Hombre, tampoco estemos tan seguros de que Aznar y González no hubieran aceptado que les levantaran estatuas en su honor. Ambos también enfermaron del ego.
Dejamos la estatua pero continuamos con el nacionalismo catalán. En El Mundo, Manuel Jabois se chotea de la ceremonia en la que el aspirante a Moisés catalán firmó la convocatoria del referéndum independentista en un artículo titulado Trozos del muro.
Lo que pasó fue que los consellers se saltaron el protocolo -la Constitución aún, ¡pero el protocolo!- y se abalanzaron sobre el papel que había firmado Mas, porque Mas terminó de firmar y golpeó su pluma catalana contra la mesa como si fuese un vaso de chupito vacío, que lo era. Una vez allí los consellers sacaron sus teléfonos móviles y se pusieron a hacer fotos: era su primer delito.
Añade:
El caso es que era vox populi que se estaban haciendo fotos en la intimidad, que muchos están cogiendo partes del proceso como ladrillos del Muro para venderlos dentro de diez años porque hasta de la Historia, o precisamente de ella, se puede hacer negocio, pero la imagen no deja de impactar. Fue como ver qué ocurría dentro de sus cerebros japoneses. Querían inmortalizar lo que había nacido muerto y fueron al folio como al canapé, a codazos.

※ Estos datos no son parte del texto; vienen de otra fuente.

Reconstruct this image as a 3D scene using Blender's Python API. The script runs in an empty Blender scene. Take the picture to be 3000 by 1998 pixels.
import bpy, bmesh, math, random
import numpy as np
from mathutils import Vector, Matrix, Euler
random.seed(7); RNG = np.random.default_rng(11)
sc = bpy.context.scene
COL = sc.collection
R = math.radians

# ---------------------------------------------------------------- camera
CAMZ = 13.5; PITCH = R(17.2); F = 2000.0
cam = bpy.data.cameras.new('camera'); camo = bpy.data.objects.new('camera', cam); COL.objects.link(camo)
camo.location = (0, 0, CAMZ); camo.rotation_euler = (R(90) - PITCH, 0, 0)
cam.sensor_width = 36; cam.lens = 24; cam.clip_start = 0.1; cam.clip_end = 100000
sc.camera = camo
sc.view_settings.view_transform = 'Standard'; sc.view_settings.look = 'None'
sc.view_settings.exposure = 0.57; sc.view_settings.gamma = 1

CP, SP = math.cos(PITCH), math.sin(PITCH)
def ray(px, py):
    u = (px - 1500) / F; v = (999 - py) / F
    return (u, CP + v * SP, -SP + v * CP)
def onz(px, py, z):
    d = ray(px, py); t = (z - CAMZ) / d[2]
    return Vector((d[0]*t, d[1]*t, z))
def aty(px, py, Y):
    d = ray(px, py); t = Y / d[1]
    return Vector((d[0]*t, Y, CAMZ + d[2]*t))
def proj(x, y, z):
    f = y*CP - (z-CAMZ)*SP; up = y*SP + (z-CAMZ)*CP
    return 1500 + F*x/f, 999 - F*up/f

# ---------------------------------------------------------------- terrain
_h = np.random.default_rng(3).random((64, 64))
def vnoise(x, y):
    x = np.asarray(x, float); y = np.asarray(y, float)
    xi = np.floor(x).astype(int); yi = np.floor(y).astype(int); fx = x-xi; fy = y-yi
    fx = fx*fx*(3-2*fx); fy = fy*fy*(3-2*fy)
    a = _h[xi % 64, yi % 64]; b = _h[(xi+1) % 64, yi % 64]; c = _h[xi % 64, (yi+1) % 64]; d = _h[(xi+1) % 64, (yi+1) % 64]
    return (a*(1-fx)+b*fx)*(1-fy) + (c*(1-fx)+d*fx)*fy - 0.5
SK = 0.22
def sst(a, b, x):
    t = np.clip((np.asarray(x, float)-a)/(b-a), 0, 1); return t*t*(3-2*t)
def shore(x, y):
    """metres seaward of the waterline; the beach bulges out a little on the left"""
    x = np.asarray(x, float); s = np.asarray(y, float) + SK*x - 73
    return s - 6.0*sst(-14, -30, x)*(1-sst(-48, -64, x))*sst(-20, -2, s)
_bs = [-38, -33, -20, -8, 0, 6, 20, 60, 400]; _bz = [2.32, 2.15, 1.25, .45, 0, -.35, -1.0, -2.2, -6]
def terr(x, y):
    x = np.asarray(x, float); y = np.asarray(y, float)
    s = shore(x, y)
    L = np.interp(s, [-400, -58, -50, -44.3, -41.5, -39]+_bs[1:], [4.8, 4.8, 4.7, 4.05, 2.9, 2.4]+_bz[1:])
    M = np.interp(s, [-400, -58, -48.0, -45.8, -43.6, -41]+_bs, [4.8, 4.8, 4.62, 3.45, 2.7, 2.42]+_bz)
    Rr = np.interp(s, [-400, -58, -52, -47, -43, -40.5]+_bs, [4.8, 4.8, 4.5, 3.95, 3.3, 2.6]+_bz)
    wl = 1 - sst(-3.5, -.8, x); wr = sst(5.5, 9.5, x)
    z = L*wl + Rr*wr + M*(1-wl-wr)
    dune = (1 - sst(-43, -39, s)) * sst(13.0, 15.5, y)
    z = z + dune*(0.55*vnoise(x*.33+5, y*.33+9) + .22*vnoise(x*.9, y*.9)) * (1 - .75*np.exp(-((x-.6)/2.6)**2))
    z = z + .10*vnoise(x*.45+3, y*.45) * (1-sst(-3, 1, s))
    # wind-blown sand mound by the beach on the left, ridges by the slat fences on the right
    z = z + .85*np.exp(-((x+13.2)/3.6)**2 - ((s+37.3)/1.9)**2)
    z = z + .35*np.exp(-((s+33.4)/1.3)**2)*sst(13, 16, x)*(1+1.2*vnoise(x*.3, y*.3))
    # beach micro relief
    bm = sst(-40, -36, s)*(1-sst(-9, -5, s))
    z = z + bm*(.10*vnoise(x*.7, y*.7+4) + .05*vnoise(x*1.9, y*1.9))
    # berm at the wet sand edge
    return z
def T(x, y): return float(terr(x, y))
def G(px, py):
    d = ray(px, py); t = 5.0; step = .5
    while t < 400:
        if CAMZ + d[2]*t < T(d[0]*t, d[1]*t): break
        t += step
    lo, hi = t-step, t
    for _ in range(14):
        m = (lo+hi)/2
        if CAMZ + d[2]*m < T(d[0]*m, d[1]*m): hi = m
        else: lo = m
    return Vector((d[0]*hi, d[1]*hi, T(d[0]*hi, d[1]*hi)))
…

Por su parte, Antonio Gala titula, también en el periódico ahora dirigido por Casimiro García-Abadillo, España somos todos.
Estoy seguro de que en España existen [buenos gobernantes]: no abundan (ni aquí ni en ningún sitio), pero existen. ¿Sus enemigos principales? Ellos mismos primero (o segundo quizá) porque, una vez sentados, se aficionan a trincar para el futuro nuevo, el de su esposa e hijos deslumbrantes, sus aliados y colaboradores… Todo eso es verdad. Pero no, hacer varias Españas porque una no funcione a pesar nuestro, y encima sin cargarse los trincones, los robos, las rencillas, la insolidaridad… Malos de esos no hay muchos aquí: pero sí los suficientes para joder a todos. Cataluña -por ejemplo- tiene unos catalanes de toma pan y moja. Y Valencia y Andalucía no le van a la zaga… Pero eso de «no somos España» o «vámonos de España», conserva a los ladrones y no arregla las cosas.
Vamos, que irse para quedarse con los corruptos no sería un buen negocio para los catalanes.